Iowa GOP ‘definitely’ holding 2024 caucus and expects contest to go first

Republicans are sticking with Iowa in 2024 as party officials commit to the caucus format and expect the contest to bat leadoff on the GOP’s presidential nominating calendar — the tradition for nearly a half-century.

Republicans support Iowa’s special status as the first state to cast votes for president in the quadrennial primary, content the roughly 90% white Midwestern battleground reflects the GOP electorate and bolsters the party’s strategic tilt toward the heartland. Republicans also are intent on preserving Iowa’s caucus, an election fraught with counting controversies in recent years and with lower turnout than conventionally run primaries but popular among grassroots conservatives loyal to former President Donald Trump.

“The state will definitely hold a caucus and not a primary,” Iowa Republican Party Chairman Jeff Kaufmann told the Washington Examiner Tuesday. “We are proceeding as if the carve-out process will continue.”

The Republican National Committee sets its presidential nominating calendar every four years and typically reserves the first four contests for Iowa, New Hampshire, South Carolina, and Nevada in that order. The RNC has not yet weighed in on the 2024 schedule. A committee spokesman declined to comment for this story.

But even at this early stage of President Joe Biden’s term, Republican White House hopefuls are journeying to Iowa and to meet with voters and lay the foundation for a 2024 campaign. Gov. Kim Reynolds’s phone is ringing off the hook. The Republican is up for reelection in 2022, and would-be presidential contenders are inundating her with offers to help her raise money and swoop into the state to headline her events, GOP sources say.
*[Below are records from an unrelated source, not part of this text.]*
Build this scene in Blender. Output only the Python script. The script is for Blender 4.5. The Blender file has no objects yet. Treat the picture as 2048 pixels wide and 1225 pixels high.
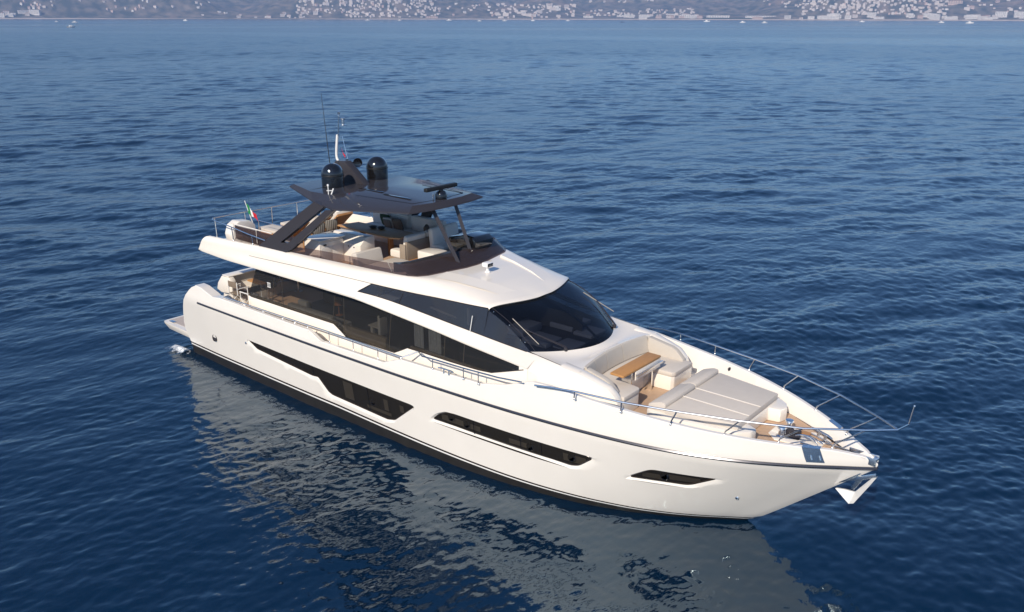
import bpy, bmesh, math, random
import numpy as np
from mathutils import Vector, Matrix
from mathutils.geometry import delaunay_2d_cdt
sc = bpy.context.scene
col = sc.collection
random.seed(7)
rng = np.random.default_rng(11)

# ------------------------------------------------------------------ camera
CR = Vector((0.77115476, 0.6366456, 0.00164827)); CU = Vector((-0.2037239, 0.24431177, 0.94805503))
CF = Vector((-0.60317237, 0.73143294, -0.31810211)); CO = Vector((27.00115, -17.3285, 11.37706))
cam_data = bpy.data.cameras.new("camera"); cam = bpy.data.objects.new("camera", cam_data); col.objects.link(cam)
cam.matrix_world = Matrix(((CR.x, CU.x, -CF.x, CO.x), (CR.y, CU.y, -CF.y, CO.y), (CR.z, CU.z, -CF.z, CO.z), (0, 0, 0, 1)))
cam_data.sensor_width = 36.0; cam_data.lens = 36.0 * 1721.9 / 2048.0
cam_data.clip_start = 0.5; cam_data.clip_end = 40000
sc.camera = cam
# ------------------------------------------------------------------ light
SUN_EL, SUN_AZ = math.radians(35), math.radians(167)          # sun stands on the -Y side
w = bpy.data.worlds.new("World"); sc.world = w; w.use_nodes = True
nt = w.node_tree; bg = nt.nodes['Background']
sky = nt.nodes.new('ShaderNodeTexSky'); sky.sky_type = 'NISHITA'; sky.sun_disc = False
sky.sun_elevation = SUN_EL; sky.sun_rotation = SUN_AZ; sky.air_density = 1.0; sky.dust_density = .2; sky.ozone_density = 7.0
nt.links.new(sky.outputs[0], bg.inputs[0]); bg.inputs[1].default_value = 0.115
sl = bpy.data.lights.new("sun", 'SUN'); sl.energy = 4.7; sl.angle = math.radians(0.5); sl.color = (1, .89, .745)
so = bpy.data.objects.new("sun", sl); col.objects.link(so)
sdir = Vector((math.sin(SUN_AZ) * math.cos(SUN_EL), math.cos(SUN_AZ) * math.cos(SUN_EL), math.sin(SUN_EL)))
so.rotation_euler = sdir.to_track_quat('Z', 'Y').to_euler()
sc.view_settings.view_transform = 'Standard'; sc.view_settings.look = 'None'; sc.view_settings.exposure = 0.09; sc.view_settings.gamma = 1
sc.cycles.use_denoising = True
sc.cycles.max_bounces = 8; sc.cycles.transparent_max_bounces = 16; sc.cycles.glossy_bounces = 4
sc.cycles.volume_bounces = 0; sc.cycles.sample_clamp_indirect = 6

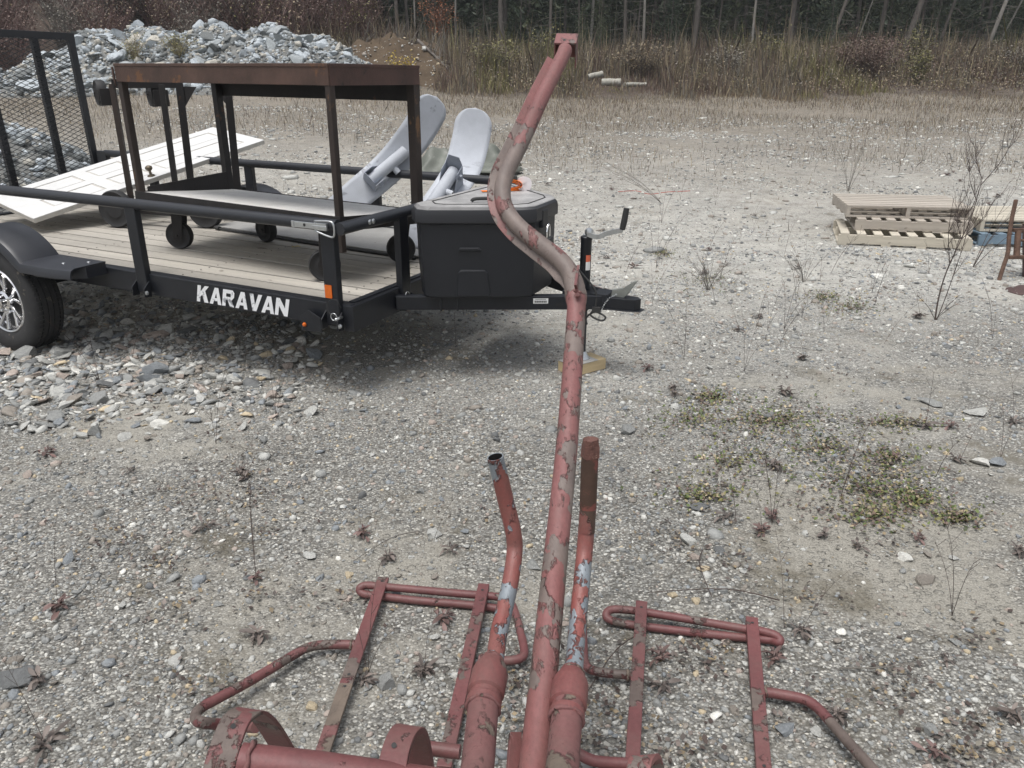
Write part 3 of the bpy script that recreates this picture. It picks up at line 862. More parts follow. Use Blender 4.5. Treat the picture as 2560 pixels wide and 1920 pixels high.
m.prism([(1.06, 0.068), (1.13, 0.074), (1.155, 0.1), (1.21, 0.185), (1.185, 0.178), (1.13, 0.135), (1.07, 0.12)], -0.012, 0.012, Matrix(((1, 0, 0, 0), (0, 0, 1, NY), (0, 1, 0, 0), (0, 0, 0, 1))))
m.build('latch_lever', simple('weathered_galvanised', (0.27, 0.28, 0.26), 0.5, 0.5, 0.2, 20), cp, False, 0.002)
m = MB()
ch = smooth_path([(1.1, NY - 0.02, 0.1), (1.06, NY - 0.06, 0.07), (1.03, NY - 0.075, 0.0), (1.02, NY - 0.08, -0.06)], 6)
for i in range(len(ch) - 1):
    a, b = ch[i], ch[i + 1]
    mid = (a + b) / 2; t = (b - a); sd_ = t.orthogonal().normalized() if i % 2 else t.cross(t.orthogonal()).normalized()
    m.tube([a, mid + sd_ * 0.005, b, mid - sd_ * 0.005], 0.0016, 5, False, 0, True)
m.build('lever_chain', M['zinc'], cp, True)
jk = bpy.data.objects.new('tongue_jack', None); COL.objects.link(jk); jk.parent = tr; PM[jk.name] = TM.copy()
jx = 0.90
m = MB(); m.lathe([(0, 0.40), (0.03, 0.40), (0.0335, 0.396), (0.0335, 0.385), (0.031, 0.38), (0.031, -0.02), (0.0, -0.02)], (jx, NY, 0.0), (0, 0, 1), 24); m.build('outer_tube', M['black'], jk, 40)
m = MB(); m.tube([(jx, NY, -0.02), (jx, NY, -0.29)], 0.024, 18); m.build('inner_tube', M['rail'], jk, 40)
m = MB(); m.lathe([(0.045, -0.318), (0.05, -0.312), (0.034, -0.288), (0.026, -0.27)], (jx, NY, 0), (0, 0, 1), 20); m.lathe([(0, -0.318), (0.045, -0.318)], (jx, NY, 0), (0, 0, 1), 20); m.build('jack_foot', M['zinc'], jk, 40)
m = MB(); m.box(jx - 0.07, jx + 0.07, NY - 0.07, NY + 0.07, 0.088, 0.1); m.build('mount_plate', M['black'], jk)
m = MB(); m.lathe([(0, 0.02), (0.018, 0.016), (0.024, 0.0), (0.024, -0.012), (0, -0.012)], (jx + 0.02, NY - 0.015, 0.425), (0.5, -0.85, 0), 18); m.build('crank_hub', M['zinc'], jk, 40)
m = MB()
cpth = smooth_path([(jx + 0.015, NY - 0.03, 0.418), (jx + 0.07, NY - 0.02, 0.405), (jx + 0.115, NY + 0.0, 0.425), (jx + 0.195, NY + 0.03, 0.447)], 5)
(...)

This activity, and the lack of any pushback from the Trump wing of the GOP, has made Iowa Republicans supremely confident that their spot atop the party’s nominating calendar is secure. “I fully expect the Republican Party of Iowa to hold the first-in-the-nation Iowa caucus in early 2024,” said Jimmy Centers, a GOP strategist in Des Moines. The state parties, not the state, are responsible for administering the caucuses.

TRUMP AIDES BACK ALASKA CANDIDATE CHALLENGING MURKOWSKI

Democrats are mulling moving their first 2024 nominating contest to ethnically diverse Nevada and are considering replacing caucuses with normal ordinary primaries.

With Iowa backing Trump over Democratic nominees by wide margins in 2016 and 2020 — and with the Democratic electorate diversifying, some party activists have concluded the state is unfit to host the first votes in the quadrennial primary. Problems counting caucus votes, and a growing belief that the scheme is undemocratic, are discouraging Democrats from continuing with the format generally. The outcome of last year’s Democratic caucus was clouded by delays and confusion.

Having won the most convention delegates, now-Transportation Secretary Pete Buttigieg was eventually deemed to be the winner. But he finished second in the popular vote to Sen. Bernie Sanders of Vermont. Democrats were dissatisfied with the experience all around, despite the fact that Nevada’s caucus, the third Democratic contest in 2020, went smoothly.

Republicans are not immune to caucus blunders.

In 2012, eventual Republican nominee Mitt Romney, now a Utah senator, was declared the winner of the Iowa caucus, only to have the state party correct itself days later and announce former Pennsylvania Sen. Rick Santorum was the top vote-getter. But four years later, when Sen. Ted Cruz of Texas snagged the caucus crown and Trump finished second, there were no mishaps (although the future president claimed the contest was rigged).

Republicans have seemed pleased with the process, and Iowa, since then. In 2020, the Iowa GOP decided to go ahead with the caucuses even though Trump was running as the incumbent, in part as an insurance policy against losing the state’s first-in-the-nation status. In that race, the 45th president defeated minor Republican opposition to take the top spot with 94% of the vote.